■ DIRECTIONS FOR THIS TASK
Go through the material below and report how many lines contain "from". Give only the number.

Begin DATASET SECTION

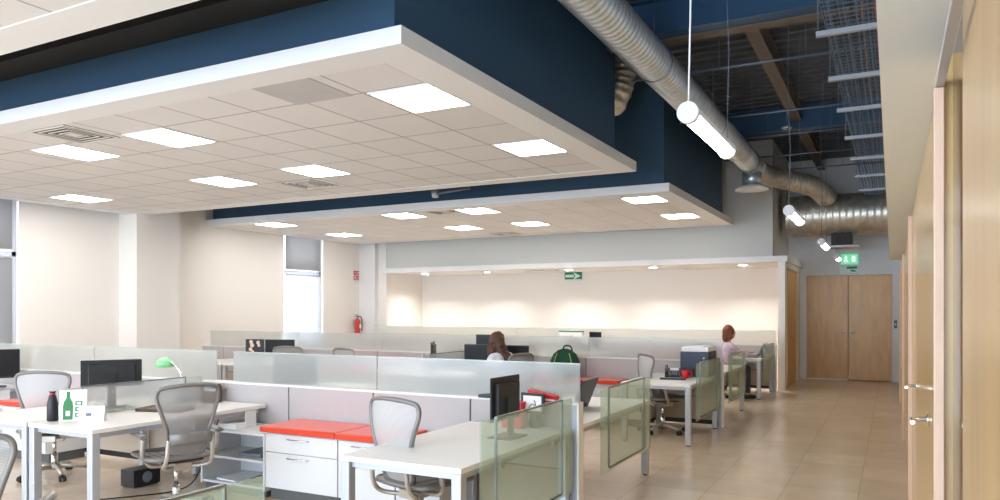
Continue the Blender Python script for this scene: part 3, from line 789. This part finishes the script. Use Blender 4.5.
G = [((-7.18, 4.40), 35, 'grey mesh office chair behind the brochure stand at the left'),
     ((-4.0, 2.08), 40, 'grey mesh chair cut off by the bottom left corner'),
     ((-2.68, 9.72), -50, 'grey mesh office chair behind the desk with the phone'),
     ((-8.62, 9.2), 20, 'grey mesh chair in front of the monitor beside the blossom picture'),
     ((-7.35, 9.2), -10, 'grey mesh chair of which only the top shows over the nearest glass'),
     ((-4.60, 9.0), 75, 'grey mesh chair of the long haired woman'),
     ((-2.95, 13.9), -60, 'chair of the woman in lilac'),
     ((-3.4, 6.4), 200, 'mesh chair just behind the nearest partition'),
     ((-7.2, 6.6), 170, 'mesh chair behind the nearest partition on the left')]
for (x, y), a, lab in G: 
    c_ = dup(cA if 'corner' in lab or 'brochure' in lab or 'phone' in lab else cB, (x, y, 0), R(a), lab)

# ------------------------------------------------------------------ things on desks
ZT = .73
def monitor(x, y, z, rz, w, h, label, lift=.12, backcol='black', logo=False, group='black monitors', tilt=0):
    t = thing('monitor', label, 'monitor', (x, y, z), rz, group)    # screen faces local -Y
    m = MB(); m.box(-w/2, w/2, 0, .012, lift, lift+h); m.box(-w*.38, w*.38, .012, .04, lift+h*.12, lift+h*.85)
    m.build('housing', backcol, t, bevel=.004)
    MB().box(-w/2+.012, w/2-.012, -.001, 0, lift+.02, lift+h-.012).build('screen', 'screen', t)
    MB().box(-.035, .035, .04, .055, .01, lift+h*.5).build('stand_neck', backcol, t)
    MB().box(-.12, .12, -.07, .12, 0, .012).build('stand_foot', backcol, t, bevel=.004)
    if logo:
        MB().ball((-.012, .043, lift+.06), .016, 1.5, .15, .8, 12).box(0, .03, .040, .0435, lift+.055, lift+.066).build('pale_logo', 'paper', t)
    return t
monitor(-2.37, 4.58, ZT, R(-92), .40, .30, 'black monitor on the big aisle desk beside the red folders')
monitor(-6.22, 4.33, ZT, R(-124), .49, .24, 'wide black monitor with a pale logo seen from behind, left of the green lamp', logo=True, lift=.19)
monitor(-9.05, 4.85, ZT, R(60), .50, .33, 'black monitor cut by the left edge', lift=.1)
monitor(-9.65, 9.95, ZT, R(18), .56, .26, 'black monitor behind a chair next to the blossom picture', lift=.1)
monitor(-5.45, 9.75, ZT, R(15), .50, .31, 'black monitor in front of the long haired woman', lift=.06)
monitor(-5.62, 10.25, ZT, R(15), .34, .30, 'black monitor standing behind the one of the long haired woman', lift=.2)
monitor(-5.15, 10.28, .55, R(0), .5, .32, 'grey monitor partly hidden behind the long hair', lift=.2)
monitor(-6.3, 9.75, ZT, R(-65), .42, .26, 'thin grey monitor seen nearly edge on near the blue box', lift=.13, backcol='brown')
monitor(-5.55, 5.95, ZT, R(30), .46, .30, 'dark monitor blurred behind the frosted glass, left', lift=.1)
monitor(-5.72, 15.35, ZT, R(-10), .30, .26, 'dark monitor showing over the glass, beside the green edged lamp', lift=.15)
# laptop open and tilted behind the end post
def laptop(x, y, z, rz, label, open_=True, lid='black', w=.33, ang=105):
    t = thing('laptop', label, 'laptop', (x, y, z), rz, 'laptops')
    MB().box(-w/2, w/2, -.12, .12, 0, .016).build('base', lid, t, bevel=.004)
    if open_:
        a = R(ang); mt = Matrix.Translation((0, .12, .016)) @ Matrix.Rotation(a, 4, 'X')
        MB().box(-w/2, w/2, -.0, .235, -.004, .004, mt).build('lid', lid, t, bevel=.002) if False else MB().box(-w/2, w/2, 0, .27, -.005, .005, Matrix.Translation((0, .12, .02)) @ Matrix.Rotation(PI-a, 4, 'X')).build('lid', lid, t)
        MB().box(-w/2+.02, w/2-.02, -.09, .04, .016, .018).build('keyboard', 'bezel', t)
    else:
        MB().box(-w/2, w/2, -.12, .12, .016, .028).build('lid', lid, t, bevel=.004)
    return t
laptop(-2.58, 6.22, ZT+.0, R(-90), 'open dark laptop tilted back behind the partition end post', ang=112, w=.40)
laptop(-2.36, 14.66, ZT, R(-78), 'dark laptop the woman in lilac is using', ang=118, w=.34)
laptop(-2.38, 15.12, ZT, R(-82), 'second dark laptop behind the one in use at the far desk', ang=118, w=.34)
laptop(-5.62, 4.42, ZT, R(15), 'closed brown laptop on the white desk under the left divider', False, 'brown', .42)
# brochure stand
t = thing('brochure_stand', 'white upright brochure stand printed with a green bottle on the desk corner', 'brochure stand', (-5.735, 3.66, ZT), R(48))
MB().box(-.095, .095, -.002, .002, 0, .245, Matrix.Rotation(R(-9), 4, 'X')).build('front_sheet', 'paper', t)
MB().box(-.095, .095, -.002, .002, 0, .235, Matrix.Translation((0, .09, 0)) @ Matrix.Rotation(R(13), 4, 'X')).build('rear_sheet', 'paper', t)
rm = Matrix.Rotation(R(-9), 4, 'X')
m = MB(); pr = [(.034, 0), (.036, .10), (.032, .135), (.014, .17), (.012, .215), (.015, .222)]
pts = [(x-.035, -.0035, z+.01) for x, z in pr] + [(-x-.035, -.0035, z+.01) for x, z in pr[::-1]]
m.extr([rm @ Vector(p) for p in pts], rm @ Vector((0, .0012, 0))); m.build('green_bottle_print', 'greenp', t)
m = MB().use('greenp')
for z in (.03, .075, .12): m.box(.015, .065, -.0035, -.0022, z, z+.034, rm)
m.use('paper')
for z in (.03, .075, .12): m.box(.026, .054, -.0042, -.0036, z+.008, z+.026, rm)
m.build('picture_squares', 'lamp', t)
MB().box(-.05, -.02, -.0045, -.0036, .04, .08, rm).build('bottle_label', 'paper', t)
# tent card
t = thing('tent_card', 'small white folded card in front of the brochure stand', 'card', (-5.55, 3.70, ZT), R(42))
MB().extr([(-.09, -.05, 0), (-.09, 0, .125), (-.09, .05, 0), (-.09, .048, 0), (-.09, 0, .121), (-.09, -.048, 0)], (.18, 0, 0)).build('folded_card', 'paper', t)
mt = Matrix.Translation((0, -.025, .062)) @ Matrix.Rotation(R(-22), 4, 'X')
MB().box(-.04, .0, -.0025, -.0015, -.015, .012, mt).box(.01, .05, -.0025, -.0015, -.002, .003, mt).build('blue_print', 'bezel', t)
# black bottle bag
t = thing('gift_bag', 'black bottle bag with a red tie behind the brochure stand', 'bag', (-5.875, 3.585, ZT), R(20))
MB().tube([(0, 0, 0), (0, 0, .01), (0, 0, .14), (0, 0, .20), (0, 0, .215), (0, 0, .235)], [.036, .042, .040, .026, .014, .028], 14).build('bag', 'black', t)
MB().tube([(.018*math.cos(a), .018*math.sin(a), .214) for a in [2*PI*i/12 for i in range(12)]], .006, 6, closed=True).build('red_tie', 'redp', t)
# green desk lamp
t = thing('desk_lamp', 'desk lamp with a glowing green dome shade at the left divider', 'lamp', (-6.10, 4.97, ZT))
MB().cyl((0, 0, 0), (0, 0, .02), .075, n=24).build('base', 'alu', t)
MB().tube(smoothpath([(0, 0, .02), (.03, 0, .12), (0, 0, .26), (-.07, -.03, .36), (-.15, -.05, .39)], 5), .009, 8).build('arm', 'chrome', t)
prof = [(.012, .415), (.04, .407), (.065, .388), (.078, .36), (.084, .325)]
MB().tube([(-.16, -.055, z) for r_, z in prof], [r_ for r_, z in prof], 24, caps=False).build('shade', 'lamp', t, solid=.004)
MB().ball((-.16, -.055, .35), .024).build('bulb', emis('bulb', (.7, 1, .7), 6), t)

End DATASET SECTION

■ TASK SOLUTION
2